I'm a Ukrainian/Jewish American (though I do, admittedly, live and work in SV).
It's not that I'm in favor of only having one cluster, I've just accepted it as a fact of life. To some degree this has always been the case -- art in Florence, music in Vienna, etc. etc. etc. There are tons of examples.
I'd love for other major clusters to emerge, but sociological laws are as real as the laws of physics. It's no use to lament the inconvenience of gravity, and it's no use to lament the inconvenience of network effects. They simply exist.
The period of glory for one local school was much shorter than you can grasp with a superficial familiarity with the subject. And even during that period, the "lesser" centers were also important to the history of art.
> I'd love for other major clusters to emerge, but sociological laws are as real as the laws of physics. It's no use to lament the inconvenience of gravity, and it's no use to lament the inconvenience of network effects. They simply exist.
Hand-waving pseudo science. Do you have anything concrete?
That's not support. Particularly, it doesn't reduce the burden of proof for fact claims, it just amounts to the proposition that you should interpret a particular claim in the most reasonable form supported by the actual words of the claim.
So you're saying that I should, by the Principle of charity, just accept that your explanation is true and actually has some merit from a sociological perspective with no actual evidence? I don't think the point of that particular principle is so that you can get away with saying that things are true, in the same way that gravity is true. That's a pretty high standard to set for some truth!
EDIT: serial down votes are nice. "Hey, screw this guy, let's down vote all of his posts in this particular thread".

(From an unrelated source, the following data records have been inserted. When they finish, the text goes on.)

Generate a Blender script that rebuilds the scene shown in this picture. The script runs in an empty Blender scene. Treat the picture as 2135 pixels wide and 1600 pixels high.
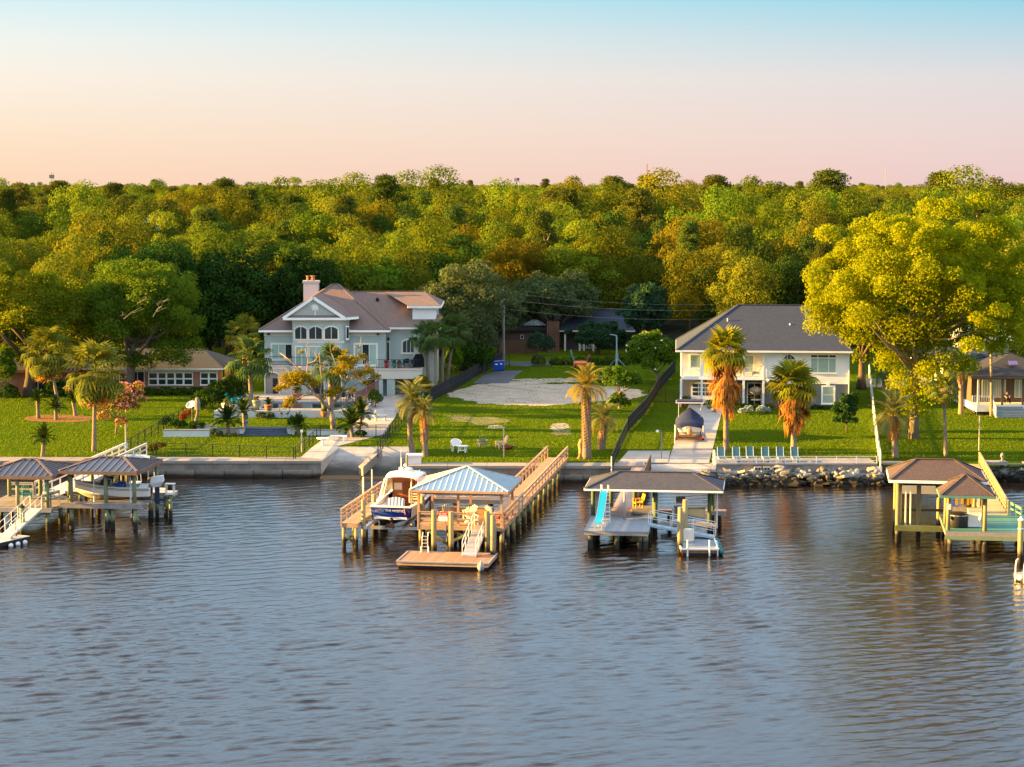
import bpy, math, random
import numpy as np
from mathutils import Vector as V, Matrix

# ------------------------------------------------------------------ camera, sky, sun, exposure
S = bpy.context.scene
C = S.collection
FPX, TH, CAMZ = 4300.0, math.atan(417 / 4300), 26.0
cam_d = bpy.data.cameras.new("camera")
cam = bpy.data.objects.new("camera", cam_d)
C.objects.link(cam)
cam.location = (0, 0, CAMZ)
cam.rotation_euler = (math.pi / 2 - TH, 0, 0)
cam_d.sensor_width = 36
cam_d.lens = FPX / 2135 * 36
cam_d.clip_end = 20000
S.camera = cam

SUN_EL, SUN_AZ = math.radians(10.5), math.radians(-1)      # from the left, a little from the camera's side
sdir = V((-math.cos(SUN_EL) * math.cos(SUN_AZ), -math.cos(SUN_EL) * math.sin(SUN_AZ), math.sin(SUN_EL)))
sl = bpy.data.lights.new("sun", "SUN")
sun = bpy.data.objects.new("sun", sl)
C.objects.link(sun)
sl.energy = 5.0
sl.angle = math.radians(0.6)
sl.color = (1.0, 0.56, 0.10)
sun.rotation_euler = sdir.to_track_quat("Z", "Y").to_euler()

w = bpy.data.worlds.new("World")
S.world = w
w.use_nodes = True
nt = w.node_tree
nt.nodes.clear()
def wn(t, **k):
    n = nt.nodes.new(t)
    for a, b in k.items(): setattr(n, a, b)
    return n
out = wn("ShaderNodeOutputWorld")
bg = wn("ShaderNodeBackground")
sky = wn("ShaderNodeTexSky", sky_type="NISHITA", sun_disc=False)
sky.sun_elevation = SUN_EL
sky.sun_rotation = math.atan2(sdir.x, sdir.y)
sky.air_density, sky.dust_density, sky.ozone_density = 1.0, 1.6, 1.2
tc = wn("ShaderNodeTexCoord")
sep = wn("ShaderNodeSeparateXYZ")
nt.links.new(tc.outputs["Generated"], sep.inputs[0])
def wmath(op, a, b=None, clamp=False):
    n = wn("ShaderNodeMath", operation=op, use_clamp=clamp)
    for i, x in enumerate((a, b)):
        if x is None: continue
        if isinstance(x, (int, float)): n.inputs[i].default_value = x
        else: nt.links.new(x, n.inputs[i])
    return n.outputs[0]
# low-sky gradient by elevation (sine of it), warmer towards the sun's side
z5 = wmath("MULTIPLY", sep.outputs[2], 2.0, True)
def ramp(stops):
    r = wn("ShaderNodeValToRGB")
    r.color_ramp.interpolation = "EASE" if False else "LINEAR"
    e = r.color_ramp.elements
    e[0].position, e[0].color = stops[0][0] * 2, (*stops[0][1], 1)
    e[1].position, e[1].color = stops[-1][0] * 2, (*stops[-1][1], 1)
    for p, c in stops[1:-1]:
        x = e.new(p * 2); x.color = (*c, 1)
    nt.links.new(z5, r.inputs[0])
    return r.outputs[0]
west = ramp([(0, (.98, .68, .48)), (.022, (.99, .78, .58)), (.05, (.97, .88, .76)), (.068, (.88, .91, .86)), (.088, (.66, .87, .92)),
             (.16, (.80, 1.34, 1.82)), (.5, (1.95, 2.2, 2.55))])
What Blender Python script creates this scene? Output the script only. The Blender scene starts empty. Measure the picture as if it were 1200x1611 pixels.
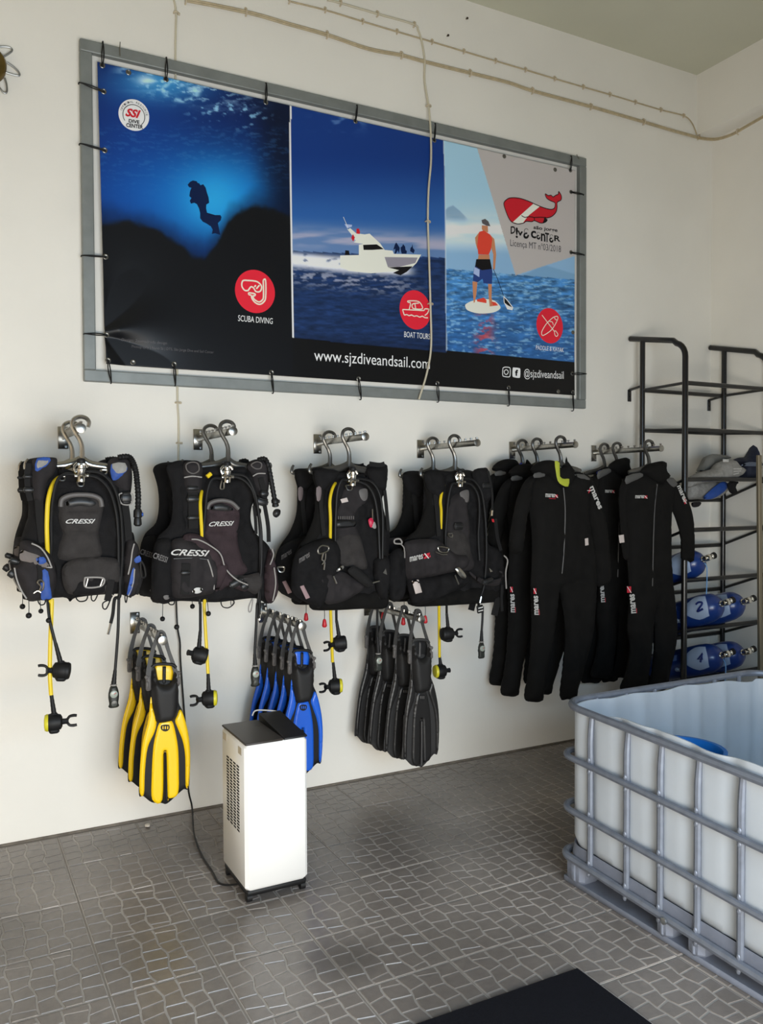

You're the one claiming he's being hostile towards non-Americans for no reason and making trite comments about pseudoscience in the face of the reality before you.
> with no actual evidence?
There is evidence, look at the thread you're posting in. Also you could imagine what phenomena you might see when individual actors following personal incentives make choices. Maybe you could then ask yourself why centers of gravity sometimes seem to move around, and look at examples in history, and then why not ask yourself how being in a world with more affordable travel would affect things. You could then understand things about how the world around you works. But no, it's easier to cry pseudoscience and not have to think about things.
Don't take it personally. They also did it to me. While we lack the "knights of /new" from reddit, we have a new breed of "knights of serial downvoting" :-)
It's not that I'm in favor of only having one cluster, I've just accepted it as a fact of life. To some degree this has always been the case -- art in Florence, music in Vienna, etc. etc. etc. There are tons of examples.
I'd love for other major clusters to emerge, but sociological laws are as real as the laws of physics. It's no use to lament the inconvenience of gravity, and it's no use to lament the inconvenience of network effects. They simply exist.